Take the events of Friday night, January 24, 2014, for example.

The rink over in Rosetown was playing host to a pretty standard event; a girls hockey game between two teams in the North Sask Female Hockey League. On one side of the ice were the hosting Rosetown Redwings, and on the other were the visiting Elrose Aces. Things started out very normally, just as they would in any other hockey game in any other rink being played in any other community around the province.

But then regulation time ended with neither team having scored. Hmm, well that's got to be a little frustrating for both rosters, eh? Okay then, let's take this game into an overtime period.

But here's the thing.

They went into overtime once, twice, three times, four times, five times, six times, seven times, and finally, they went into their eighth overtime period before someone finally managed to slide one past the goalie. Elrose's Kaylee Wickenheiser scored the game-winning goal for her team, and that weekend, the online world around these parts was abuzz after all of these girls managed to pull off the impossible.

They had all competed in what would go down as the longest league hockey game to ever be played.

The game, which had started at 5:30 pm that Friday evening, ended up finally wrapping just minutes after midnight on Saturday. The girls all left the ice, their legs feeling like used rubber bands after playing nearly seven straight hours of hockey.

I know we Canadians love this game, but come on!

This game had managed to eclipse the longest NHL game ever played from way back in March of 1936, when Detroit beat Montreal after just over 176 minutes of gameplay.

As soon as I heard about what happened, I knew I had some digging ahead of me because I really, really wanted this story. It also didn't hurt that a number of local Outlook players and one Conquest player took part in the historic match-up. I remember driving down to Elrose on Friday afternoon to meet up with the Outlook players and get their perspectives on the history that they'd just taken part in days earlier. Landry Derdall, Kenzie Derdall, Maggie Ballek, and Ashley Dean, who were on the winning Elrose team, were already young veterans of the sport, but nothing could describe taking part in a hockey game that just kept going on and on and on and on and on.

"It was pretty intense to think that it happened to us, as it could've been anybody that had such a long game," Ashley told me. "We're never going to forget it because it was fun, too. Long and tiring, but really fun!"

"You had to push through it the entire time," said Kenzie. "You had no feeling in your legs, but it was just something that you had to push through. It was really long, but also fun."

For each of these girls, there was a different moment in the game that told them they were taking part in something very special and unique.

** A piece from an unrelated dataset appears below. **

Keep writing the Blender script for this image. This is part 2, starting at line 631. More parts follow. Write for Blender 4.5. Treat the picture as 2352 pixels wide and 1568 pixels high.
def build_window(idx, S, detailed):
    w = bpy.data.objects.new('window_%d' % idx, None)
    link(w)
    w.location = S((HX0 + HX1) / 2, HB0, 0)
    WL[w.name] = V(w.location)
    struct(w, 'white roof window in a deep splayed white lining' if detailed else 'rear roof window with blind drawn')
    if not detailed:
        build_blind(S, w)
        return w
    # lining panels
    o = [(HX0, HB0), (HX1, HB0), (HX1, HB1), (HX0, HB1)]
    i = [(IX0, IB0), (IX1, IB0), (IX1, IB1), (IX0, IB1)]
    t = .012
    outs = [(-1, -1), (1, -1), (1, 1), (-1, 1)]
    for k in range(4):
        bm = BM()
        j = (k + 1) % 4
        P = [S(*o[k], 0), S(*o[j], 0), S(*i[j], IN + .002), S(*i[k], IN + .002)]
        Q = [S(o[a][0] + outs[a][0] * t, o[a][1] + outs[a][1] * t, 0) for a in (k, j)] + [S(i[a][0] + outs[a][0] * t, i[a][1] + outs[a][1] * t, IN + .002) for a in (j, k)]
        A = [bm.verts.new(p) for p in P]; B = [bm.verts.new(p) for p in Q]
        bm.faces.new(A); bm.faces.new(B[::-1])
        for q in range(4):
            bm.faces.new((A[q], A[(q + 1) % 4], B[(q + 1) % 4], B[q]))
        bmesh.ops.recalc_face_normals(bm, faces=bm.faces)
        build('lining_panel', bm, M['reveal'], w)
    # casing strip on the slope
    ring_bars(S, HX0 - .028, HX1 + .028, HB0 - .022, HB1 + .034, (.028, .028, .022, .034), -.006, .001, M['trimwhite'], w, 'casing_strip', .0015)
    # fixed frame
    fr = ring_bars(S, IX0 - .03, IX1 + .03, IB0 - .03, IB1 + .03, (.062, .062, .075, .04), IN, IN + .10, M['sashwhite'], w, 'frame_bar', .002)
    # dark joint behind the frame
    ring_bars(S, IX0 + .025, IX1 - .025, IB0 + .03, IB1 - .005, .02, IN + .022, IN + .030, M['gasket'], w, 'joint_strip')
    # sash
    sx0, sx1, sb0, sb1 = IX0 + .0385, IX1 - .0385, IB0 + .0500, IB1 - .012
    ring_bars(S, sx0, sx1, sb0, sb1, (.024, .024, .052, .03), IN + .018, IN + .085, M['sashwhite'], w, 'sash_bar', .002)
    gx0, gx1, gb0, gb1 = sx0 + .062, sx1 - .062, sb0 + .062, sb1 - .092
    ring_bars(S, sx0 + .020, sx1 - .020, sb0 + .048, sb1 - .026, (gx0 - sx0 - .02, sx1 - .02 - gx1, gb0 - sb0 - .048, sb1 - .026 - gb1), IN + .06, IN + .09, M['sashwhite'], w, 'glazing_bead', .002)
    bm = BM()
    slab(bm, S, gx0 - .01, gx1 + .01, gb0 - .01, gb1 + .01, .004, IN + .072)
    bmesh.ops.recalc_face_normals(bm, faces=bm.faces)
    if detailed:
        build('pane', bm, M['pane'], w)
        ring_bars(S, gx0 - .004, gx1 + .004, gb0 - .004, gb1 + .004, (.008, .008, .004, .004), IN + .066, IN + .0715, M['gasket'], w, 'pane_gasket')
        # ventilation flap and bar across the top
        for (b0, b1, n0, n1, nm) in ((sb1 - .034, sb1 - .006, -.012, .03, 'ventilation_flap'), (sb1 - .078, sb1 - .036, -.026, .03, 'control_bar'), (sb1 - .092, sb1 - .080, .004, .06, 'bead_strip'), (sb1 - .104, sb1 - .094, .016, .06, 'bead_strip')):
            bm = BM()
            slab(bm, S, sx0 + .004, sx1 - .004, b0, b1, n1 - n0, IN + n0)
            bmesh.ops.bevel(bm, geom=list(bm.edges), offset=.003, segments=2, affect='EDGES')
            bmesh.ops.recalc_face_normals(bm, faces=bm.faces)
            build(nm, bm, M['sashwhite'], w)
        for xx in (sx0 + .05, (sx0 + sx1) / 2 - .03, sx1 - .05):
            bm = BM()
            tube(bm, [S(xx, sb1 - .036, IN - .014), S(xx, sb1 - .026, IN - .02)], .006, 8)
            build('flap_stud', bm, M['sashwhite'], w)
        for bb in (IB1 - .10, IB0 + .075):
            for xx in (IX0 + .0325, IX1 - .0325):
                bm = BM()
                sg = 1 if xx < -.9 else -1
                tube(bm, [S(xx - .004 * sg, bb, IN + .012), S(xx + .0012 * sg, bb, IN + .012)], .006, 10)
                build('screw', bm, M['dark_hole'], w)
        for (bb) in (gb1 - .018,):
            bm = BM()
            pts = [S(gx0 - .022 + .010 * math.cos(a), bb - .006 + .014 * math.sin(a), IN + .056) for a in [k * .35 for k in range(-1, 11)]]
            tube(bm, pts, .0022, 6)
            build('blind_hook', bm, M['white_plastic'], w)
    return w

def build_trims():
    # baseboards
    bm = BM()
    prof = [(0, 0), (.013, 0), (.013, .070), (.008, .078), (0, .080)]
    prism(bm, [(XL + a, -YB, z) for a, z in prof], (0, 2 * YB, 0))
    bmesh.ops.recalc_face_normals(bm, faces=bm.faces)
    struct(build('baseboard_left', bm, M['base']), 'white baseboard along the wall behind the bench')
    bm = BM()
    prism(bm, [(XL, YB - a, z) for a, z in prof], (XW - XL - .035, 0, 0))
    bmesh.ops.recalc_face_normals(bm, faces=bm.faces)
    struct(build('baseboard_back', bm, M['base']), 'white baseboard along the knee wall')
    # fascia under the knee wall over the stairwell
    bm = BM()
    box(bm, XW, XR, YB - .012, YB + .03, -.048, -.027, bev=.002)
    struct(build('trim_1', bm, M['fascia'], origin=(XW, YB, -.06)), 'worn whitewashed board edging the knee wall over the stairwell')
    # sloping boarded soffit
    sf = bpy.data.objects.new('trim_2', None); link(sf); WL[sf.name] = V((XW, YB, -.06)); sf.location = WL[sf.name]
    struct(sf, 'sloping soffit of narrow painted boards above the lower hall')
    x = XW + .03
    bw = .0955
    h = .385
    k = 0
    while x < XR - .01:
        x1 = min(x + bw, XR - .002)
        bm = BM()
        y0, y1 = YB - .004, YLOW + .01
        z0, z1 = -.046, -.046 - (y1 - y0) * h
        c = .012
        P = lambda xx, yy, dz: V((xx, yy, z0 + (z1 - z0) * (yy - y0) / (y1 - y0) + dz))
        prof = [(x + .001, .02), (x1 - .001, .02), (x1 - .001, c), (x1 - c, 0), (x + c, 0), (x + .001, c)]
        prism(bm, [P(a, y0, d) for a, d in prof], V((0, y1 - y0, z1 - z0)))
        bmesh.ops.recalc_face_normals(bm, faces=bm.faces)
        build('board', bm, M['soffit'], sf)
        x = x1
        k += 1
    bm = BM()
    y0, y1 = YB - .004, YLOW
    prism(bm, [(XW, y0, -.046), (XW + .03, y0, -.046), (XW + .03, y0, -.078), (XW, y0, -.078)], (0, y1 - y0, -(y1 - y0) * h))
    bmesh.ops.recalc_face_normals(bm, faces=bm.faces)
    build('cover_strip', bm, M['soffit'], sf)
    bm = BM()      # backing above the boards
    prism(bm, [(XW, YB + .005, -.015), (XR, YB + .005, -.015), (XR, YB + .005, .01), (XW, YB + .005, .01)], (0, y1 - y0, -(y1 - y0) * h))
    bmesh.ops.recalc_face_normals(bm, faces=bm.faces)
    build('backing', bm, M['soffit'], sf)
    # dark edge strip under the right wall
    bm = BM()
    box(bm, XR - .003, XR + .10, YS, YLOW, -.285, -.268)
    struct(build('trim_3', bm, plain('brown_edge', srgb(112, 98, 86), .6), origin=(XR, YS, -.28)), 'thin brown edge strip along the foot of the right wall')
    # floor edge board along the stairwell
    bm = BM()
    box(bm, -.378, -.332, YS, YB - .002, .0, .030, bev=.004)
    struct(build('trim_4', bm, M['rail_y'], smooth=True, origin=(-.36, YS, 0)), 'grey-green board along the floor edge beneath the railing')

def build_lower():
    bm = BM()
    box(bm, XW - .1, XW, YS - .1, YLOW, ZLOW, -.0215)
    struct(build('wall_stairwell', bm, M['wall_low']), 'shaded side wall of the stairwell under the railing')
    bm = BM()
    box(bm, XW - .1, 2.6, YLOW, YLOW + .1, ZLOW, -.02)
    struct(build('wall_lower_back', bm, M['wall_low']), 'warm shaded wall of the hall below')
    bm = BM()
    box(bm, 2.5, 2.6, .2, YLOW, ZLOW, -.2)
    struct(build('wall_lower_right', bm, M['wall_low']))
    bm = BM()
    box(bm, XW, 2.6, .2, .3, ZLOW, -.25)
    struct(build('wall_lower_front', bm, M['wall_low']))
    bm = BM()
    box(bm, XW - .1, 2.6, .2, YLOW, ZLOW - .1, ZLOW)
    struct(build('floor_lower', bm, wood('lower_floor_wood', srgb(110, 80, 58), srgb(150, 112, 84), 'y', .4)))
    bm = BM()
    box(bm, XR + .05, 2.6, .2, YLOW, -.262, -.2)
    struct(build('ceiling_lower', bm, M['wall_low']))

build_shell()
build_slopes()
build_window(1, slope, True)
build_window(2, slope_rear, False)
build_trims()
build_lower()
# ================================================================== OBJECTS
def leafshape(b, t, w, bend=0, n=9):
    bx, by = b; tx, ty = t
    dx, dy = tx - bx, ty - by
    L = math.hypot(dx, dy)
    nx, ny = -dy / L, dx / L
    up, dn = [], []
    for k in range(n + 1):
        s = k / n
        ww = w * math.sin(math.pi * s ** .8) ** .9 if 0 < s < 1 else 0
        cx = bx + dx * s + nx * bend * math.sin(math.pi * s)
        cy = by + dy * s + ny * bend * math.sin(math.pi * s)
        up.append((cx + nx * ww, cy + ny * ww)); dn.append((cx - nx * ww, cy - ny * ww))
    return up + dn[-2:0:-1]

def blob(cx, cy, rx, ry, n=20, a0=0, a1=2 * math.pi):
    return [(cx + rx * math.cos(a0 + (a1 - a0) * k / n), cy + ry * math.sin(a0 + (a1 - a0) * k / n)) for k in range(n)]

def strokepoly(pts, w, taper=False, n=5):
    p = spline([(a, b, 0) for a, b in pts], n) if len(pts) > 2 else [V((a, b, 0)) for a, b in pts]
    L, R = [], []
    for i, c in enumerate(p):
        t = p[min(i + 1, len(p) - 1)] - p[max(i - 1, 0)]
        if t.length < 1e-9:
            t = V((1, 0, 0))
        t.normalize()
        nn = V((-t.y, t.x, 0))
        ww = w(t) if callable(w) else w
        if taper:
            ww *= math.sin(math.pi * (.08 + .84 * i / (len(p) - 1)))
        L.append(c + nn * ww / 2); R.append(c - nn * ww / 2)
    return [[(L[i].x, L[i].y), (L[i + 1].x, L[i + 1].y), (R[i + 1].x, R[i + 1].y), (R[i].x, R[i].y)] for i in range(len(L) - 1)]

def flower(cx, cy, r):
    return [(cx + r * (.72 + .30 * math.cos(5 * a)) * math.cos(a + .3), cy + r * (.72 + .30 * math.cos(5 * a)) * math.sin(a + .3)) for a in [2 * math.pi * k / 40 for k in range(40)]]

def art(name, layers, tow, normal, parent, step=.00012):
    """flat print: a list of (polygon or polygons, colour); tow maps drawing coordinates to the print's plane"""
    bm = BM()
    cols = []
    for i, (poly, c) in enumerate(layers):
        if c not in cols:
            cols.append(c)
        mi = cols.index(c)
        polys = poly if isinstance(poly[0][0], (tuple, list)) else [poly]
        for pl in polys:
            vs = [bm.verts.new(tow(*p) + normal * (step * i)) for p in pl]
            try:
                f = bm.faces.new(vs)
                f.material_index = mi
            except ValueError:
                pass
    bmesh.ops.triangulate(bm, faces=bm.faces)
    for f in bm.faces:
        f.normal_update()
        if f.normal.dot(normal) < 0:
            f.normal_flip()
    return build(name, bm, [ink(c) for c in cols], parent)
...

"It was probably in about the eighth period," remembered Landry. "I realized that it was starting to get really long, and I started wondering just what was the longest game ever. Once the 11th period came, I saw that this could be something that has never happened before."

"I wasn't really thinking about it until the very end and we finished, and it was like 12:30 and we started back at five!" Maggie said with a laugh.

A couple of days after speaking with these four girls, I got on the phone with Conquest native Shelby Allen, who played goalie for the Rosetown team that historic night. And although Elrose *eventually* went on to best Rosetown on that long night, Allen said she had a blast being a part of something epic that was playing out in front of people.

"It was definitely tiring, but fun at the same time," she said. "It's not very usual for a game to go that long! I just kept telling myself to watch the puck and stay focused for all the girls."

I remember Aces team manager Glenn McDonald telling me that these girls will grow up to be 45 years old, sitting somewhere having a drink, and this game will still come up. I don't doubt that for a second.

Sometimes, history is made right here at home in rural a random rink on a random night in a random town.

On those nights, legends can be made.

And I love being able to tell the stories of those legends.

For this week, that's been the Ruttle Report.